## Given instruction
Collect all lines containing the word "pixels" from the data.

## Supplied records
===============

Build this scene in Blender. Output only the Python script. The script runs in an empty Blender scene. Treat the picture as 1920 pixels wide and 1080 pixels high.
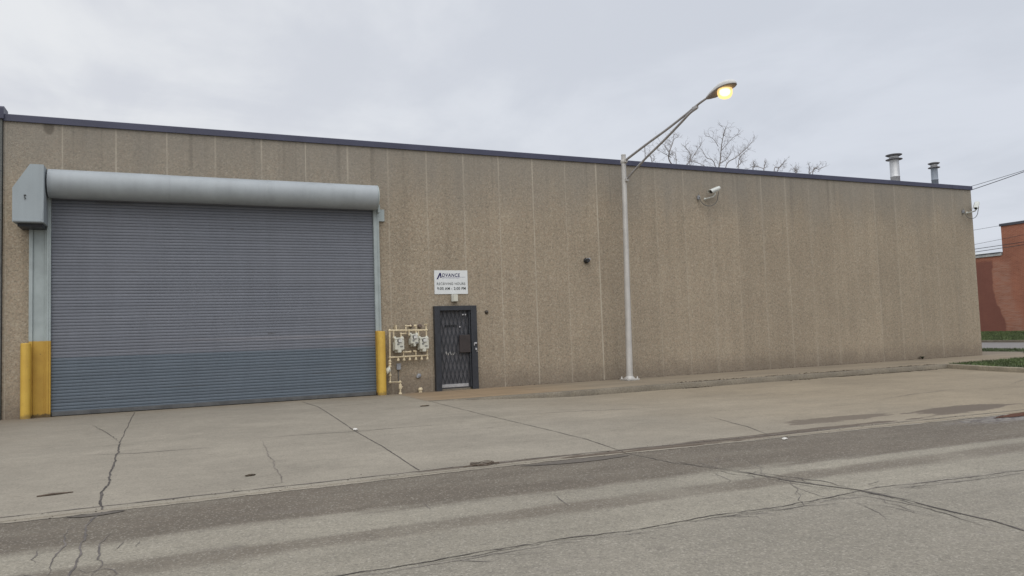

===============

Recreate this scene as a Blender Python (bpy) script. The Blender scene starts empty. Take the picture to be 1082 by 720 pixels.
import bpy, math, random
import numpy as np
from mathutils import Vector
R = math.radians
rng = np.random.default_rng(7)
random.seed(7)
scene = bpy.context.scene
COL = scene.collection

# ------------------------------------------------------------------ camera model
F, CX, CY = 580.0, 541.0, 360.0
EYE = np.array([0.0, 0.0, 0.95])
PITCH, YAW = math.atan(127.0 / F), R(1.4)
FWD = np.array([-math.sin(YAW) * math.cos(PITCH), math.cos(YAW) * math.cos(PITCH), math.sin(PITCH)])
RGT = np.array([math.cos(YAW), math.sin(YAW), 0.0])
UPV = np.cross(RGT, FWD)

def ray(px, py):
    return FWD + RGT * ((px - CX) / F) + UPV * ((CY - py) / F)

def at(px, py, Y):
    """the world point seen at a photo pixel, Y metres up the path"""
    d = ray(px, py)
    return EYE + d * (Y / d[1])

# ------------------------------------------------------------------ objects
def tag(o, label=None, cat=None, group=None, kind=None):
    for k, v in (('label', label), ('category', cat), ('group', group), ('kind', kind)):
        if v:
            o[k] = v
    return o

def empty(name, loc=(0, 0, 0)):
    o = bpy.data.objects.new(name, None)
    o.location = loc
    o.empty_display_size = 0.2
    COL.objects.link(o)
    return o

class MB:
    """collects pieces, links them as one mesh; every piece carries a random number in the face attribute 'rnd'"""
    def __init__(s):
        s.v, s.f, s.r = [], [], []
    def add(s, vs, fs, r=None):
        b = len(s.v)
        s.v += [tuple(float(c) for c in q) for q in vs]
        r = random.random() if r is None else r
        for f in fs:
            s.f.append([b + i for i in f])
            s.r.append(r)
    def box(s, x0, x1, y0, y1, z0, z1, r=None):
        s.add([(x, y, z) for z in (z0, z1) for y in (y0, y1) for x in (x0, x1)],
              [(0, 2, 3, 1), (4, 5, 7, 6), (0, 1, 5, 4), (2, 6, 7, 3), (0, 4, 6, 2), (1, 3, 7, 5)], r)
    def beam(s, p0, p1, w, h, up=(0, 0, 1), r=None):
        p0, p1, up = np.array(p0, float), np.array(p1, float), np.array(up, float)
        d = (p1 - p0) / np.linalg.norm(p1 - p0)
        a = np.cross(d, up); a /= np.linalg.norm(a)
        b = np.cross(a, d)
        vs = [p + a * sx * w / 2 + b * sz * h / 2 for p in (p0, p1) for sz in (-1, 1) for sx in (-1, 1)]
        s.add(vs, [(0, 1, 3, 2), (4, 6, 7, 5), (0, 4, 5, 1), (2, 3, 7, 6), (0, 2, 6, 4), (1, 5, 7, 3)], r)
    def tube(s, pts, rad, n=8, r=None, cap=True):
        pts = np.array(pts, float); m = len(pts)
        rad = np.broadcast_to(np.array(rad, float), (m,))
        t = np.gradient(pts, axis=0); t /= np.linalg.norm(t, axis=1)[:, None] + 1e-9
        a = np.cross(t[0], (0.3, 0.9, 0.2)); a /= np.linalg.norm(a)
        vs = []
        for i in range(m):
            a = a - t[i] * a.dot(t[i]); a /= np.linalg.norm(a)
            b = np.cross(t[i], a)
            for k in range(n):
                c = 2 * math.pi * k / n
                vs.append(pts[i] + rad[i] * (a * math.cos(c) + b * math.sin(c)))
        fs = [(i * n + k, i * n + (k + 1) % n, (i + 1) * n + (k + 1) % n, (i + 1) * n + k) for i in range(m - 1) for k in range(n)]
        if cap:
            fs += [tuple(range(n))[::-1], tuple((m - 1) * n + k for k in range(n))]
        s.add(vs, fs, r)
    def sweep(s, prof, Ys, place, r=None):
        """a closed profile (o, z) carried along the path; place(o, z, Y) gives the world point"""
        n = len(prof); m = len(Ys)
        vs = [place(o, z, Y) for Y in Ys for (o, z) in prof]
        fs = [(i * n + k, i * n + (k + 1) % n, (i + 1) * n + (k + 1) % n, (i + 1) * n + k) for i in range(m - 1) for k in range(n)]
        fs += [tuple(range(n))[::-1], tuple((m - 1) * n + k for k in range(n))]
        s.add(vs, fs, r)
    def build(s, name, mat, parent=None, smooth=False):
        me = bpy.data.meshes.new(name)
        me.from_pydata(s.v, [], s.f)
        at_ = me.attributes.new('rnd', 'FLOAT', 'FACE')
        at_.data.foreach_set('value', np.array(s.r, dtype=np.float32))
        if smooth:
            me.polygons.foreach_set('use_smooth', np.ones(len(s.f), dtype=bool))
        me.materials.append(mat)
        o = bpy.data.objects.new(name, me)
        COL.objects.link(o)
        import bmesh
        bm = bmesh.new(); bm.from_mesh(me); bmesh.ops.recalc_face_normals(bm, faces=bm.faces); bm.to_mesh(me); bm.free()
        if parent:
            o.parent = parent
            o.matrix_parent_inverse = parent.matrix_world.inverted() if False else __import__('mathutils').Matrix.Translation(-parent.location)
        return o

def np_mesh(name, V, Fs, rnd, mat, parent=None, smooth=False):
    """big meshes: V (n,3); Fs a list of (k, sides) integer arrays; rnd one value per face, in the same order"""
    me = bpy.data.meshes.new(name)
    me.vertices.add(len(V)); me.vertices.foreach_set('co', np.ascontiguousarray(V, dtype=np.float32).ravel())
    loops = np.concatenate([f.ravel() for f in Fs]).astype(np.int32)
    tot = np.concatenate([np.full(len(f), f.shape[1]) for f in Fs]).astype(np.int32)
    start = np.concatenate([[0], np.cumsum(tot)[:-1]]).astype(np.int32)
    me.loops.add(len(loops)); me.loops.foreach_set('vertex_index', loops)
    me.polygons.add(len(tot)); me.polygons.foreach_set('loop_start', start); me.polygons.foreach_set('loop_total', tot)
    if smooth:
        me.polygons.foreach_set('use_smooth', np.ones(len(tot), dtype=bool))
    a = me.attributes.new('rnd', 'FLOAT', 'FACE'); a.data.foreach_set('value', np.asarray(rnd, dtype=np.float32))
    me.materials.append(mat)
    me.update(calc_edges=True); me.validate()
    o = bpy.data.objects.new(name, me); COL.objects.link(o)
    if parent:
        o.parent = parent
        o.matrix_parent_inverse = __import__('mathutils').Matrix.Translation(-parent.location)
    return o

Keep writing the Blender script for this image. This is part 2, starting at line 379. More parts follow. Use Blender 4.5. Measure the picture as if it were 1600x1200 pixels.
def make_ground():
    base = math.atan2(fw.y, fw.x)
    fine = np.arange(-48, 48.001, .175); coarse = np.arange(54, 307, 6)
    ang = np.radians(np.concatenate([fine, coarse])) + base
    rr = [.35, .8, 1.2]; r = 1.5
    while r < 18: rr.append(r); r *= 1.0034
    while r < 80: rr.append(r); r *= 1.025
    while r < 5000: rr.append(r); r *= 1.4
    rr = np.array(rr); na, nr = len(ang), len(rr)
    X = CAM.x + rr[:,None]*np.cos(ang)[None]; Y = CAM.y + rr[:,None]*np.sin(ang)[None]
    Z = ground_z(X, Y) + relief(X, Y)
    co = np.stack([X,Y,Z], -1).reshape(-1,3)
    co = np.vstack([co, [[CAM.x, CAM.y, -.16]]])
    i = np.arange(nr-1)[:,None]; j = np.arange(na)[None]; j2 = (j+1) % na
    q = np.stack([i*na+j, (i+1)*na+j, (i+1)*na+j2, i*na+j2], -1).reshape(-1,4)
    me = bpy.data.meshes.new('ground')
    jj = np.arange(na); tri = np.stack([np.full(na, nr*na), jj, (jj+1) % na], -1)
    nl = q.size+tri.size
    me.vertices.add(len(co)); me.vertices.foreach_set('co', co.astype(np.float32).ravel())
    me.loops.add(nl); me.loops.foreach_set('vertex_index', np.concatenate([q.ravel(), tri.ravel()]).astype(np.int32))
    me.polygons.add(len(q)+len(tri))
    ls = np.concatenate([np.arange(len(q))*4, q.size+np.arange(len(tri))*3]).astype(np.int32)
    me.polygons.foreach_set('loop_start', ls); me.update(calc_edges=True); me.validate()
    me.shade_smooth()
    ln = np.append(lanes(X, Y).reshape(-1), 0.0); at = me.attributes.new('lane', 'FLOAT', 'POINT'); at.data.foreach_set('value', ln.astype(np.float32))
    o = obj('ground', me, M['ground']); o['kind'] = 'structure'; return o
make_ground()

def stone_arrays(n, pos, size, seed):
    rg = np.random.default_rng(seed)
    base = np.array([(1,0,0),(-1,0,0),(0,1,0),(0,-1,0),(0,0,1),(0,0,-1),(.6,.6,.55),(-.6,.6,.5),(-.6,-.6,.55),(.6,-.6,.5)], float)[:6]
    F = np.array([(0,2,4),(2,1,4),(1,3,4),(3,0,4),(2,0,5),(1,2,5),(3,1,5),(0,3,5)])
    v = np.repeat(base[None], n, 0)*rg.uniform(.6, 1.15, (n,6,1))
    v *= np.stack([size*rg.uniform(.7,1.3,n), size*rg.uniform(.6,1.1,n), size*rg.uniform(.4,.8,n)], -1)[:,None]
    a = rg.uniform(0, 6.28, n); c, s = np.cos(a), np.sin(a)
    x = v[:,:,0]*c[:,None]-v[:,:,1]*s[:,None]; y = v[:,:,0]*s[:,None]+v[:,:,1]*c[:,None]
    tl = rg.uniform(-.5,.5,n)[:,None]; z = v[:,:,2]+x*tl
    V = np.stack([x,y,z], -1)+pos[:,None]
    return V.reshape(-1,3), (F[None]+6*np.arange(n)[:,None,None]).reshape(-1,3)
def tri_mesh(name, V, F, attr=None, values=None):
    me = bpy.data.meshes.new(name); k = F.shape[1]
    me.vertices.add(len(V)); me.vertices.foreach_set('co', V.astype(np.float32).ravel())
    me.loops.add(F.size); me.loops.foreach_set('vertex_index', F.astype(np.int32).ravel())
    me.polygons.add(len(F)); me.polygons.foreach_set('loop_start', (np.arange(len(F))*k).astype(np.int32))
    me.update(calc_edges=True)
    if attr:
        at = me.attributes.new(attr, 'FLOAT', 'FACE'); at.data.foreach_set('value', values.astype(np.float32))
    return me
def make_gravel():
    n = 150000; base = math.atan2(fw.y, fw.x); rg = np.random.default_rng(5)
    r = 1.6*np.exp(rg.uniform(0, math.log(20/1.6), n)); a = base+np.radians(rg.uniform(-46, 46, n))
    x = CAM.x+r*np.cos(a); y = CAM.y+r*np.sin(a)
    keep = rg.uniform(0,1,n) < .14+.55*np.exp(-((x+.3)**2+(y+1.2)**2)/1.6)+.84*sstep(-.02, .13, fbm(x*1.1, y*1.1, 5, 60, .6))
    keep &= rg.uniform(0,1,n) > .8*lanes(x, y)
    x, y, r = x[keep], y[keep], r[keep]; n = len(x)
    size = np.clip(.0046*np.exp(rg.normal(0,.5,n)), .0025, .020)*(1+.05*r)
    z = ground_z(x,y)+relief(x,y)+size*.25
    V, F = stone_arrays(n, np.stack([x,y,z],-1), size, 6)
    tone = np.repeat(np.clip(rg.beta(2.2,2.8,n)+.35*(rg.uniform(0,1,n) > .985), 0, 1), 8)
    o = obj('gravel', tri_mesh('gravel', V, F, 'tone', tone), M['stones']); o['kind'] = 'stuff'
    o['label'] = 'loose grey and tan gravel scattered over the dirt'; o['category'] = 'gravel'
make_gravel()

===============

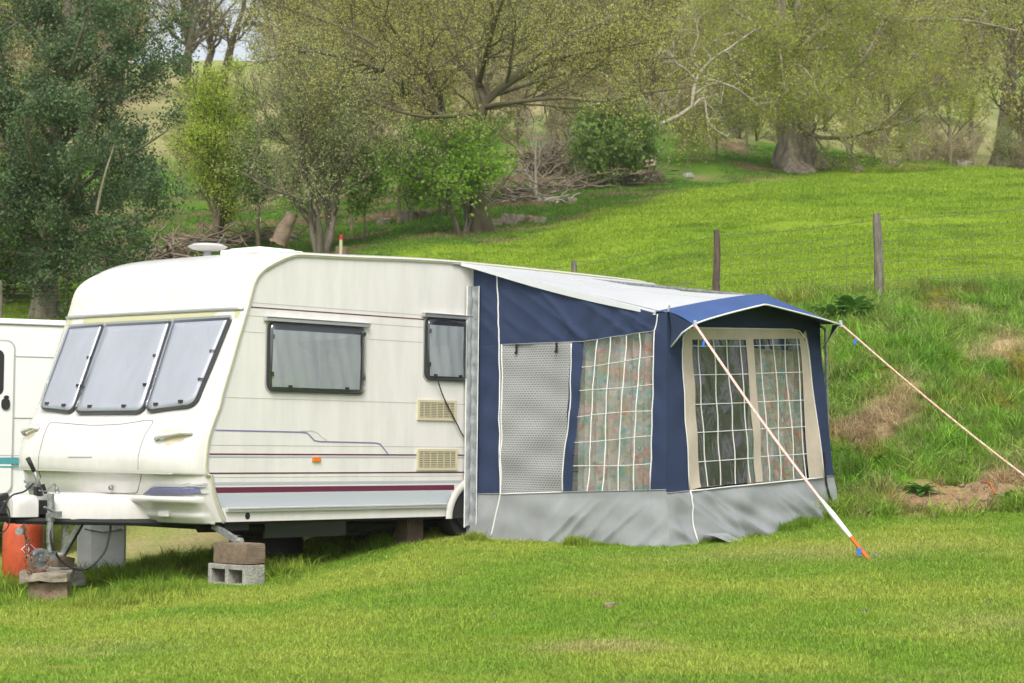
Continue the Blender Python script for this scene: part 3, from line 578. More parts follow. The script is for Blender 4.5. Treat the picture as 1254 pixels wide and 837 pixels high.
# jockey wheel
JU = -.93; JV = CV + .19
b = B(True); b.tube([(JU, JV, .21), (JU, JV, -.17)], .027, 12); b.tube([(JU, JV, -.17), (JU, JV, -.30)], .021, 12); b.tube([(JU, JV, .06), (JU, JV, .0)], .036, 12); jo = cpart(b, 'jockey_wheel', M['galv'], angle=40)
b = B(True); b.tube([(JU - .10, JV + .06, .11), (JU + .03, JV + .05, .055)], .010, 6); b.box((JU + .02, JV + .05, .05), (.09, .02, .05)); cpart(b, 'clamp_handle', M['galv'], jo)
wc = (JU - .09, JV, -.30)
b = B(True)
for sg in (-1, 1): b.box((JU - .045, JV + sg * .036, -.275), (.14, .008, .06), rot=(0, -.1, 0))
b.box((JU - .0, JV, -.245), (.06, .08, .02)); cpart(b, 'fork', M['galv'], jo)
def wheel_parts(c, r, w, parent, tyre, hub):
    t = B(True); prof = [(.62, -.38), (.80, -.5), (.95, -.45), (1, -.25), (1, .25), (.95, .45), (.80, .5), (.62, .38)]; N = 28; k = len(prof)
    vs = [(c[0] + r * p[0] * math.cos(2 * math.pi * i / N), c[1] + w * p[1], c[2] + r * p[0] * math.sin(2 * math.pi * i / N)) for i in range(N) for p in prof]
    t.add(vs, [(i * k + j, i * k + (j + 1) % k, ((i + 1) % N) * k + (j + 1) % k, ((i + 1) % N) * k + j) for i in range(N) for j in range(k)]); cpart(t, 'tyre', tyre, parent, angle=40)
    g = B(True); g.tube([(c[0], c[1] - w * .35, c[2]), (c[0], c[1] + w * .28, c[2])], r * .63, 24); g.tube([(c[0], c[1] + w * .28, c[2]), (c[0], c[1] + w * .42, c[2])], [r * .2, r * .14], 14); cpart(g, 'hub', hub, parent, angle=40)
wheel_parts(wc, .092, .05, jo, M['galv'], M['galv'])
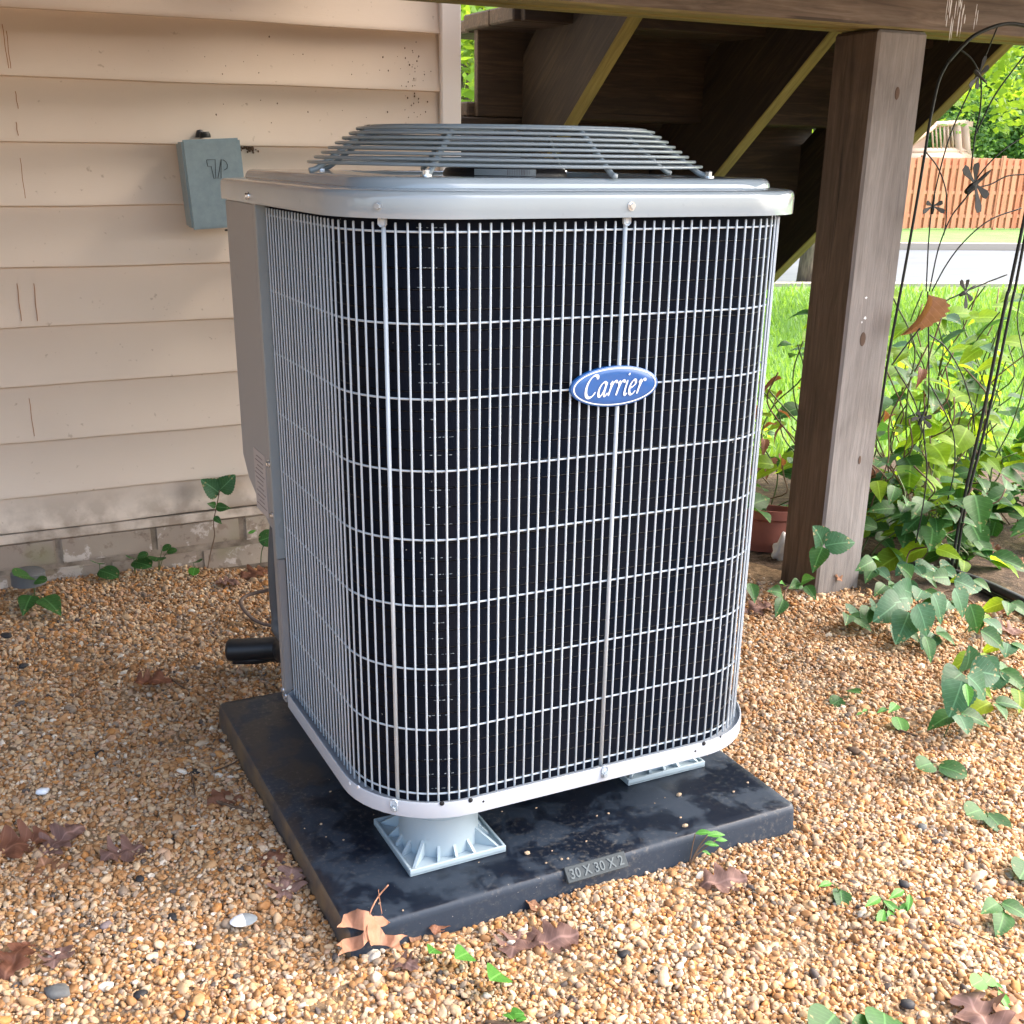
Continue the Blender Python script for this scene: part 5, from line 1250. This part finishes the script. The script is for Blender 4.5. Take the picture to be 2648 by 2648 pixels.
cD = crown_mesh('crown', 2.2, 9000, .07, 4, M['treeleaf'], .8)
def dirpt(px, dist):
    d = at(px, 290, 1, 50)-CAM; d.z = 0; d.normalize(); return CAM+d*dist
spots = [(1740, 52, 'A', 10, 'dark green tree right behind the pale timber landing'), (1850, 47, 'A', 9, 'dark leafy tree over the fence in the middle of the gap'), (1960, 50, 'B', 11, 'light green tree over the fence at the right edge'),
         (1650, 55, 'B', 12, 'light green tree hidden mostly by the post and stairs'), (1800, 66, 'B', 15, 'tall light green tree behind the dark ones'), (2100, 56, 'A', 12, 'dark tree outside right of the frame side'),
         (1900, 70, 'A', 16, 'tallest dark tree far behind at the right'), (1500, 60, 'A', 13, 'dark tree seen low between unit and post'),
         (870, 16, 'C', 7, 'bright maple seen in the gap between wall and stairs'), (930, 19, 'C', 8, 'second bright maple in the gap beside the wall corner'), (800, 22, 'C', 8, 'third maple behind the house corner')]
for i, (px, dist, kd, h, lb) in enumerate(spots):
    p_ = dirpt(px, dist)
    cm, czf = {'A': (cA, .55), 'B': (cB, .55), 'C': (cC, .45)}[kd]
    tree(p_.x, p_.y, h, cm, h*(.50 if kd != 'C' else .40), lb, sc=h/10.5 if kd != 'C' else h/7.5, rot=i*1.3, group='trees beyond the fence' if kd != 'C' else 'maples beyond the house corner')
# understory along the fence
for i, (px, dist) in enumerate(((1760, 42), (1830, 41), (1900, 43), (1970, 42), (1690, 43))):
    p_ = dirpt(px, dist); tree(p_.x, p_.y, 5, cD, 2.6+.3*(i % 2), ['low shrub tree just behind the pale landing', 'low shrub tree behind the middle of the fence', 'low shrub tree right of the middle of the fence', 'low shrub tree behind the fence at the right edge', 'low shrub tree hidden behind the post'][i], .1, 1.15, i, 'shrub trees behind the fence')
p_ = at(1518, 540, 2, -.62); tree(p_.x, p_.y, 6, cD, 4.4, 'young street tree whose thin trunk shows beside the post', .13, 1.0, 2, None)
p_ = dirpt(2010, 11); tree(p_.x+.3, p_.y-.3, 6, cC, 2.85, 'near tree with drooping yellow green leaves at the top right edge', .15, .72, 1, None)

===============

## Final result
Build this scene in Blender. Output only the Python script. The script runs in an empty Blender scene. Treat the picture as 1920 pixels wide and 1080 pixels high.
Recreate this scene as a Blender Python (bpy) script. The Blender scene starts empty. Take the picture to be 1082 by 720 pixels.
Keep writing the Blender script for this image. This is part 2, starting at line 379. More parts follow. Use Blender 4.5. Measure the picture as if it were 1600x1200 pixels.
Continue the Blender Python script for this scene: part 3, from line 578. More parts follow. The script is for Blender 4.5. Treat the picture as 1254 pixels wide and 837 pixels high.
Continue the Blender Python script for this scene: part 5, from line 1250. This part finishes the script. The script is for Blender 4.5. Take the picture to be 2648 by 2648 pixels.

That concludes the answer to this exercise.